Defense Secretary Chuck Hagel warns against ISIS imminent threat to America
Photo by Mark Wilson/Getty Images

The Islamic State of Iraq and al-Sharm, ISIS -- also known as ISIL, is "beyond anything that we've seen" and "we must prepare for everything." These were the ominous statements expressed by U.S. Defense Secretary Chuck Hagel during an afternoon briefing at the Pentagon on Thursday, Aug. 21.

The briefing, coming just two days after ISIS released a video on Youtube showing the beheading of American journalist James Foley, prompted the Pentagon to disclose that it had failed at a rescue mission in Syria, where James Foley and other American hostages were assumed to be held by ISIS. Secretary Hagel made it clear that the U.S. would not "relent" in its pursuit to rescue those hostages being held by ISIS -- the "sophisticated and well-funded" Islamic terrorist military who pose an "imminent threat" to the U.S.

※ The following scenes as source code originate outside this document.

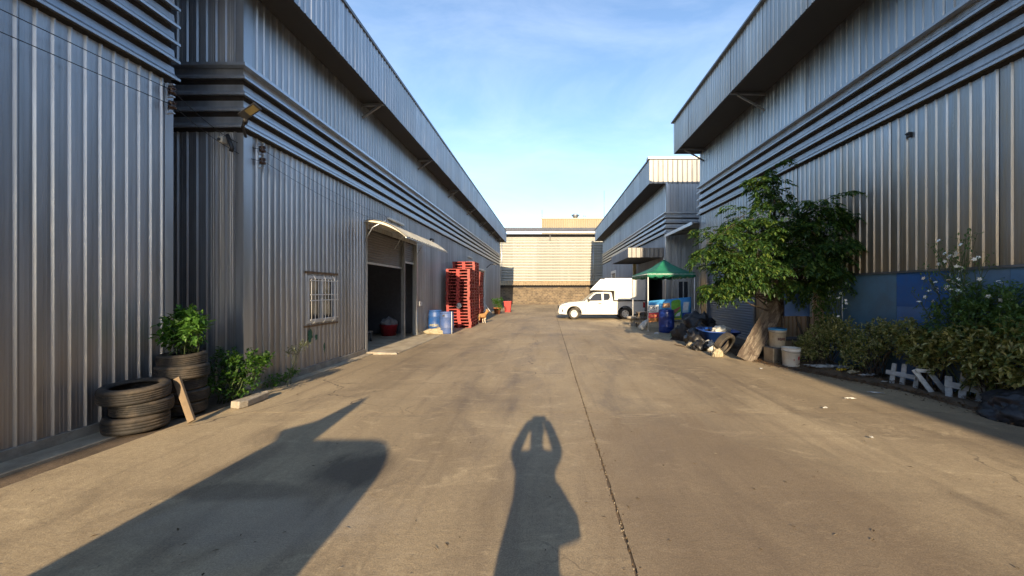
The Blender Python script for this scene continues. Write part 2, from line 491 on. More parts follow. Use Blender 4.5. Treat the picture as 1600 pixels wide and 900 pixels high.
def wall(parent, M, u0, u1, z0, z1, mat, pitch=0.16, pw=0.80, openings=(), name='siding_sheet', core=True, rib=0.024):
    """rows of ribbed sheets on the plane M (local X along, -Y outwards, Z up) with real openings"""
    cuts = sorted({u0, u1} | {e for a, b_, _, _ in openings for e in (a, b_) if u0 < e < u1})
    for a, b_ in zip(cuts, cuts[1:]):
        zr = [(z0, z1)]
        for (oa, ob, za, zb) in openings:
            if oa <= (a + b_) / 2 <= ob:
                nz_ = []
                for (p, q) in zr:
                    if za > p: nz_.append((p, min(q, za)))
                    if zb < q: nz_.append((max(p, zb), q))
                zr = nz_
        for (p, q) in zr:
            if q - p < 0.02: continue
            n = max(1, round((b_ - a) / pw)); w = (b_ - a) / n
            me = sheet_me(w, q - p, pitch, mat, rib)
            for k in range(n):
                inst(name, me, parent, M @ T(a + k * w, -0.0045 * (k % 2) - 0.003 * rnd.random(), p) @ RZ(rnd.uniform(-.0015, .0015)))
            if core:
                c = MB(); c.box(a, b_, 0.012, 0.10, p, q)
                c.build('wall_backing', M_CORE, parent, M)

SLAT = [(-0.01, 1.0), (0.016, 1.0), (0.026, 0.62), (0.105, 0.34), (0.105, 0.20), (-0.01, 0.36)]
def bands(parent, M, u0, u1, zb, zt, n, mat, k0=0.0, k1=0.0, dep=1.0):
    h = (zt - zb) / n
    for i in range(n):
        m = MB(); z = zb + i * h
        pr = [(o_ * dep, z + f * h) for o_, f in SLAT]
        N = len(pr)
        vs_ = [(u0 - k0 * d, -d, zz) for d, zz in pr] + [(u1 + k1 * d, -d, zz) for d, zz in pr]
        fs_ = [(j, j + N, (j + 1) % N + N, (j + 1) % N) for j in range(N)] + [tuple(range(N)), tuple(reversed(range(N, 2 * N)))]
        m.add(vs_, fs_)
        m.build('louvre_band', mat, parent, M, fix=True)
    m = MB(); m.box(u0 + 0.01, u1 - 0.01, 0.012, 0.03, zb, zt); m.build('band_backing', M_CORE, parent, M)  # near-black sheet puts the shade of the deep louvre gaps into colour
    d_ = -0.11 * dep; e_ = 0.004 if k1 else 0.0
    m = MB(); m.add([(u0 + k0 * d_, d_, zt + e_), (u1 - k1 * d_, d_, zt + e_), (u1, 0, zt + e_), (u0, 0, zt + e_), (u0 + k0 * d_, d_, zt + 0.05), (u1 - k1 * d_, d_, zt + 0.05), (u1, 0, zt + 0.05), (u0, 0, zt + 0.05)],
                    [(0, 3, 2, 1), (4, 5, 6, 7), (0, 1, 5, 4), (1, 2, 6, 5), (2, 3, 7, 6), (3, 0, 4, 7)])
    m.build('band_flashing', mat, parent, M)

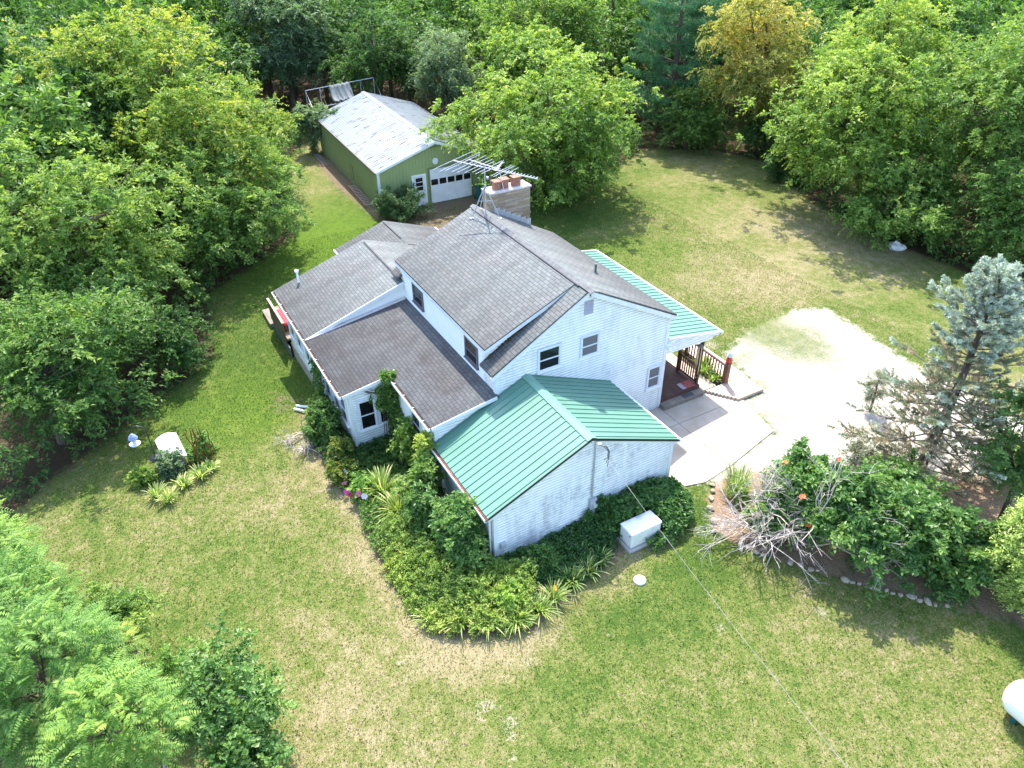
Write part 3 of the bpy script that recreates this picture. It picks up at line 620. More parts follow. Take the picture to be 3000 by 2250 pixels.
# --- annex with the green ribbed metal roof
AX, AY0, AY1, AYR, AZR, AZE = 4.023, -9.909, -2.906, -6.408, 3.93, 2.335
AS = (AZR-AZE)/(AYR-(AY0-.236))
def annz(y): return AZR-AS*abs(y-AYR)
b = MB(); b.prism([(.035,y,z) for y,z in [(AY0,-.3),(AY1,-.3),(AY1,annz(AY1)-.05),(AYR,AZR-.05),(AY0,annz(AY0)-.05)]], (AX-.035,0,0)); b.build('annex_wall', M['white'], H)
b = MB(); side(b, (AX,0,0), (0,1,0), (1,0,0), [(AY0+.1,.12),(AY1-.1,.12),(AY1-.1,annz(AY1-.1)-.12),(AYR,AZR-.12),(AY0+.1,annz(AY0+.1)-.12)]); b.build('annex_gable_siding', M['siding_dirty'], H)
b = MB(); side(b, (AX,AY0,0), (-1,0,0), (0,-1,0), [(.1,.12),(3.95,.12),(3.95,annz(AY0)-.06),(.1,annz(AY0)-.06)], lip=.010); b.build('annex_side_siding', M['white'], H)
b = MB(); b.box(AX,AX+.032,AY0-.03,AY0+.1,.05,annz(AY0)-.1); b.box(AX-.1,AX-.0005,AY0-.032,AY0-.0015,.05,annz(AY0)-.1); b.box(AX,AX+.03,AY1-.1,AY1+.03,.05,annz(AY1)-.1); b.tube([(AX-.14,AY0-.08,2.2),(AX-.14,AY0-.08,.1)], .04, 8)
for s in (-1, 1):
    ye = AY0-.2 if s < 0 else AY1+.2
    b.beam((AX+.018,AYR,AZR-.15), (AX+.018,ye,annz(ye)-.15), .03, .12)
b.build('annex_trim', M['trim'], H)
b = MB()
for s in (-1, 1):
    ye = AY0-.236 if s < 0 else AY1+.236
    slab(b, [(.0,AYR),(AX+.06,AYR),(AX+.06,ye),(.0,ye)], annz, .035)
b.build('annex_roof', M['green'], H)
b = MB()
for s in (-1, 1):
    ye = AY0-.236 if s < 0 else AY1+.236
    k = .06
    while k < AX+.02:
        b.beam((k, AYR+s*.05, annz(AYR+s*.05)+.012), (k, ye, annz(ye)+.012), .032, .030)
        k += .278
b.build('roof_ribs', M['green'], H)
b = MB()
for s in (-1, 1): b.prism([(.0,AYR,AZR+.045),(AX+.075,AYR,AZR+.045),(AX+.075,AYR+s*.17,annz(AYR+s*.17)+.040),(.0,AYR+s*.17,annz(AYR+s*.17)+.040)], (0,0,-.012))
b.build('annex_ridge_cap', M['green_trim'], H)
b = MB()
for s in (-1, 1):
    ye = AY0-.236 if s < 0 else AY1+.236
    b.beam((AX+.072,AYR,AZR-.03), (AX+.072,ye,annz(ye)-.03), .02, .085)
b.build('annex_rake_trim', M['dkgreen'], H)
b = MB(); y, z = AY0-.24, annz(AY0-.236)-.03
b.box(.0,AX+.06,y-.11,y-.09,z-.1,z); b.box(.0,AX+.06,y-.09,y,z-.1,z-.085); gt = b.build('annex_gutter', M['white'], H); b = MB(); b.box(.01,AX+.05,y-.088,y-.005,z-.084,z-.012); b.build('litter', simple('red_brown_rust_litter', (.16,.055,.04), .9, var=.6, scale=8), gt)
y, z = AY1+.24, annz(AY1+.236)-.03
b = MB(); b.box(.0,AX+.06,y,y+.1,z-.1,z-.004); b.build('annex_fascia', M['white'], H)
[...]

When referring to the fight against ISIS, Secretary Hagel sternly directed that the U.S. is "very clear-eyed about the challenges ahead," and further expounded that the "U.S. military's involvement," in Iraq, "is not over."

The beheading of American journalist James Foley was an ISIS response to the sustained and continuing U.S. airstrikes over key ISIS' strongholds in Iraq -- the airstrikes have been consistent since Aug. 7, the day President Obama publicly announced its approval. Since its approval, the U.S. military has launched approximately 90 airstrikes against ISIS.

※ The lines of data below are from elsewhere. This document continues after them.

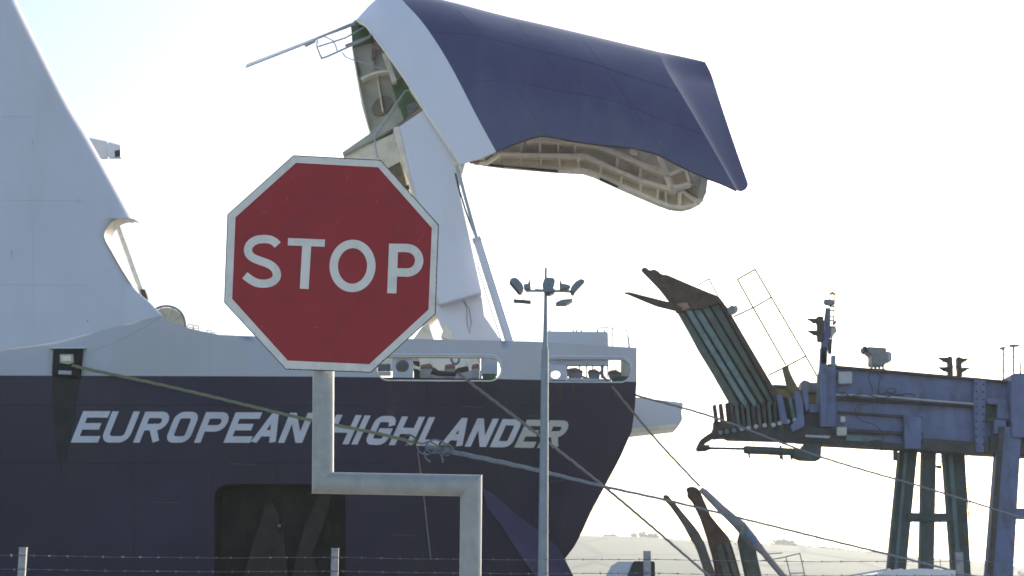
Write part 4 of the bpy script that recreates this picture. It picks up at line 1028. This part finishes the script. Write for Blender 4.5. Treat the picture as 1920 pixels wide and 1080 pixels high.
# ---- surveillance housing on the girder
hs = empty('floodlight_unit', P(1650, 690, LY), 'grey boxy floodlight unit on short legs on top of the blue girder', 'floodlight')
H = lambda name, m, pts, Y=LY, th=1.0, bv=.04: pr(name, m, hs, zf(pts), Y, th, bv)
H('cover', 'machine_grey', [(925, 740), (1165, 755), (1162, 800), (1175, 935), (1140, 975), (975, 975), (975, 845), (930, 815)])
H('nose', 'black_plastic', [(870, 735), (895, 728), (925, 750), (930, 820), (885, 808), (868, 790)], LY + .1, .8)
H('rear_box', 'pale_box', [(1165, 795), (1235, 815), (1228, 928), (1175, 930)], LY + .1, .7)
H('side_plate', 'red_lead', [(985, 850), (1010, 850), (1005, 930), (980, 930)], LY - .08, .1, 0)
for x in (975, 1022, 1072, 1120):
    H('foot', 'machine_grey', [(x, 965), (x + 14, 965), (x + 12, 1030), (x, 1030)], LY + .1, .3, 0)
H('foot_plate', 'machine_grey', [(955, 1015), (1150, 1020), (1150, 1035), (955, 1030)], LY + .05, .6, 0)
# thin lamp poles on the girder
for (x, yt, yb, x0, x1, lab) in ((1881, 652, 713, 1877, 1886, 'shorter thin lamp pole standing on the right end of the girder'), (1900, 647, 700, 1895, 1912, 'taller thin lamp pole with a flat head at the right end of the girder')):
    e = empty('lamp_pole', P(x, yb, LY + 1.5), lab, 'lamp post', 'thin lamp poles on the girder')
    tb('pole', 'mast_grey', e, [(x, yt), (x, yb)], 2.3, LY + 1.5, 6); pr('lamp_head', 'mast_grey', e, rect(x0, yt - 2, x1, yt + 2), LY + 1.3, .4, .02)

# ---- second linkspan behind fence: rusty guide fingers + its railing
zd = lambda pts: zp((1040, 880), 3.84, pts)
fg = 'rusty guide fingers rising above the fence'
def finger(label, pts, m, Y, th, extra=()):
    yb = max(y for x, y in pts); low_ = 1200
    e = empty('fender_finger', P(sum(x for x, y in pts) / len(pts), 1300, Y), label, 'fender', fg)
    pr('blade', m, e, pts, Y, th, .03)
    for q, m2, dY in extra: pr('wear_strip', m2, e, q, Y - dY, .08)
    return e
finger('thin leftmost rusty fender finger with a hooked tip', zd([(785, 185), (800, 182), (818, 187), (840, 215), (870, 245), (930, 320), (990, 390), (1040, 455), (1075, 520), (1100, 590), (1130, 680), (1165, 768), (1330, 1500), (1190, 1500), (1090, 768), (1070, 690), (1040, 600), (1015, 540), (990, 505), (940, 410), (885, 325), (840, 262), (795, 215)]), 'fender_wood', 72, .5)
finger('middle dark brown fender finger with a broad green-planked foot', zd([(955, 130), (985, 122), (1010, 126), (1035, 140), (1055, 175), (1090, 255), (1125, 335), (1185, 410), (1255, 490), (1285, 575), (1310, 660), (1340, 768), (1480, 1500), (1290, 1500), (1172, 768), (1150, 640), (1112, 505), (1060, 350), (1005, 235), (962, 185), (968, 165)]), 'fender_rust', 72, .7,
       [(zd([(1165, 560), (1200, 540), (1270, 768), (1400, 1500), (1350, 1500), (1215, 768)]), 'fender_green', .12), (zd([(1225, 530), (1250, 520), (1325, 768), (1290, 768)]), 'fender_green', .12)])
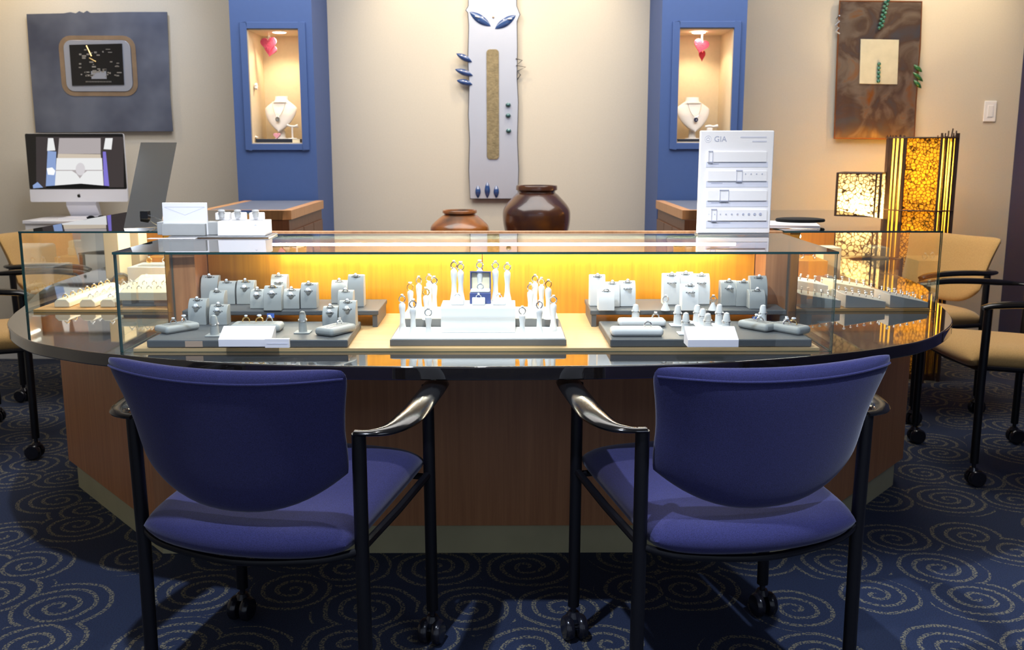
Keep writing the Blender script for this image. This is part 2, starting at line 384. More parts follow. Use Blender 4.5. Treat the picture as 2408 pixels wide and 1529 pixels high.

The ISIS militant shown in the James Foley beheading video who performed the execution, demanded that the U.S. discontinue airstrikes, or they will move ahead in executing yet another American journalist identified as Steven Sotloff, who was shown in the video being held by his neck. However, the U.S. ignored ISIS' threat to continue executing American hostages, and hours later after the grim video was released, American fighter jets and drones resumed more airstrike missions against ISIS.

With 748 U.S. forces currently inside Iraq, a proposal on the table to send in another 300 troops and constant U.S. fighter jets and drone airstrikes over Iraq, it is difficult to not perceive these variables as instruments playing the tune of war.

Perceptively, it seems President Obama will soon have no choice but to take over the airwaves from the oval office to address the American people and announce that we are officially at war.